Monday, May 30, 2011

Cain't Say No

There's a song in the musical "Oklahoma" that's lyrics are...
"I'm jist a girl who cain't say no. I'm in a terrible fix! I always say "come on, let's go", Just when I orta say nix!"
Now, I'm not saying that I can't say no to anything, just ask my kids!  But, lately, when it comes to saying no to the foods I should stay away from, I'm having a very hard time.  I know that a little of of this or that isn't going to hurt anything. But, when a little bit turns into a lot and every once in a while turns into every day, it's going to have consequences.  And believe me, I'm seeing them.

I realize that gaining a pound last week isn't the end of the world.  But, I was really hoping to inspire others with this blog.  It feels as though it's turning into a manual of what NOT to do.  I'm not sure I'm helping anyone in this rut that I'm in.  I want to continue to be honest and to chronicle this journey, both the ups and downs, but I also want there to be more ups.  I want it to be more than just my personal "bitch fest" about the difficulties of losing weight.  Yes, it's difficult, but it can be done...  Just not the way I'm doing it right now.

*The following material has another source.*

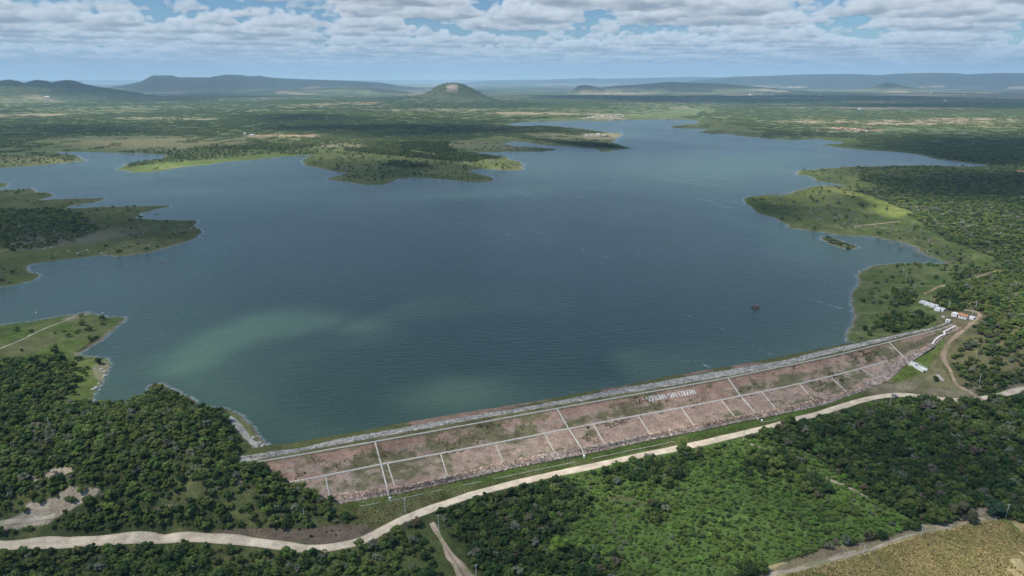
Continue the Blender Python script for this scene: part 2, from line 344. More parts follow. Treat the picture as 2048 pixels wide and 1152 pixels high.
def land(x, y, sd=None):
    x = np.asarray(x, float); y = np.asarray(y, float)
    if sd is None: sd = shore_dist(x, y)
    d = np.hypot(x, y); az = np.arctan2(x, y)
    near = (d < 1300) & (y > -450)
    hn = np.full(len(x), -12.0); i = np.nonzero(near)[0]; hn[i] = rbf(x[i], y[i])
    p = np.maximum(sd, 0)
    hn = np.where(hn > 0, hn*sm(-5, 55, sd)+.35*sm(0, 6, sd), hn)
    hf = .3+9*(1-np.exp(-p/330))+fbm(x, y, 900, 11)*16*sm(60, 900, p)+fbm(x, y, 4200, 12)*34*sm(300, 2500, p)
    hf = np.maximum(hf, .3)
    w = sm(760, 1150, d)*(y > 0)+1.0*(y <= -450)*0
    h = hn*(1-w)+hf*w
    h = h+fbm(x, y, 26, 13, 3)*1.0*sm(4, 40, p)*sm(0, 500, d)
    # the bed of the lake
    dam_s, dam_o = np.zeros(len(x)), np.full(len(x), 1e6)
    m = (d < 1000) & (y > 150); i = np.nonzero(m)[0]
    _, dam_s[i], dam_o[i] = polydist(crest, x[i], y[i])
    lakebed = np.maximum(sd*.07, -6.0)
    h = np.where((dam_o < 0) & (sd > 0) & m, np.maximum(h, np.minimum(.25+.05*sd, 3)), h)
    h = np.where(sd < 0, lakebed, h)
    O, Z = prof(dam_s)
    band = m & (dam_s > S_LEFT) & (dam_s < S_RIGHT+6) & (dam_o > O[0]-14) & (dam_o < O[6]+3)
    dz = dam_z(dam_s, np.clip(dam_o, O[0]-2, O[6]))-.9
    S1 = to_so(unproj(620, 990, -6)[None, :2])[0][0]
    # left of the hill's foot the hill covers the embankment; right of it the fill stands on the ground
    cover = hill_side(x, y)
    h = np.where(band & (dam_o > O[2]) & ~cover, np.minimum(h, dz), h)
    h = np.where(band & (dam_o <= O[2]) & (sd > -30), np.where(dam_o > O[0]-1, np.minimum(h, dz), h), h)
    # hills
    for R, wd, pl in RIDGES:
        A = np.array(pl, float); ra = np.arctan2(*ray(A[:, 0], A[:, 1])[:2]); ht = []
        for (a, b) in A:
            q = ray(a, b); ht.append(CAM_Z+R*q[2]/math.hypot(q[0], q[1]))
        ra = np.r_[ra[0]-.05, ra, ra[-1]+.05]; ht = np.r_[2, ht, 2]; top = np.interp(az, ra, ht, left=0, right=0)
        gul = fbm(az*R, d*.3, wd*.7, 21, 3)*wd*.9
        u = (d+gul-R)/wd
        shp = np.where(u < 0, sm(-1, -.12, u), 1-sm(.6, 1.8, u))
        h = np.where((top > 0) & (shp > 0), np.maximum(h, h*(1-shp)+(top-(.5-np.abs(fbm(x, y, wd*.30, 22, 4)))*wd*.045*(1-shp)*shp*4)*shp), h)
    r = np.hypot((x-MOUND[0])/1.12, y-MOUND[1]-150); rr = r*(1+fbm(x, y, 260, 23, 3)*.35)
    mh = 142*np.exp(-(rr/232)**2.3)+26*np.exp(-(np.hypot((x-MOUND[0]+110)/1.7, y-MOUND[1])/380)**2)
    return h+mh
_hs = unproj(*np.array([(470,925),(528,930),(560,953),(591,976),(630,994),(664,1006),(700,1013)]).T, 0)
def hill_side(x, y):
    """true left of the line where the natural hill meets the fill"""
    P = np.array([unproj(a, b, c)[:2] for a, b, c in [(500,915,5),(528,930,5),(560,953,1.5),(591,976,-3),(630,994,-7.6),(664,1006,-10.4),(700,1016,-11)]])
    d, s, o = polydist(P, x, y)
    return (o > 0) & (d < 260)
def surf(px, py):
    """where the sight line through a picture point meets the land"""
    z = 0.0
    for _ in range(12):
        p = unproj(px, py, z); z = z*.3+.7*float(land_i(np.array([p[0]]), np.array([p[1]]))[0])
    return Vector(unproj(px, py, z))

# ------------------------------------------------------------------ land cover
FOREST, GRASS, BRIGHT, DRY = (.045,.058,.022), (.078,.100,.026), (.120,.150,.030), (.155,.140,.068)
EARTH, SAND, CROP, TAN = (.205,.150,.105), (.40,.34,.26), (.32,.26,.13), (.26,.20,.125)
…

I think this all means that I need to get back to basics.  There's a very helpful, free website ~ fitday.com ~ which I've been using for quite a while.  It helps me count calories and figure out how much I burn in a day.  Journaling what I'm eating and how much I'm burning helped me to lose the first 20 pounds.  Sadly, I've gotten away from journaling because, frankly, I was sick of doing it.  However, since I've gained back 3 of those 20, I clearly need to get back to it.

So, that's where I am.  I'm getting back to basics.  I'm going back to what works for me.  I'm taking charge of this train before it derails!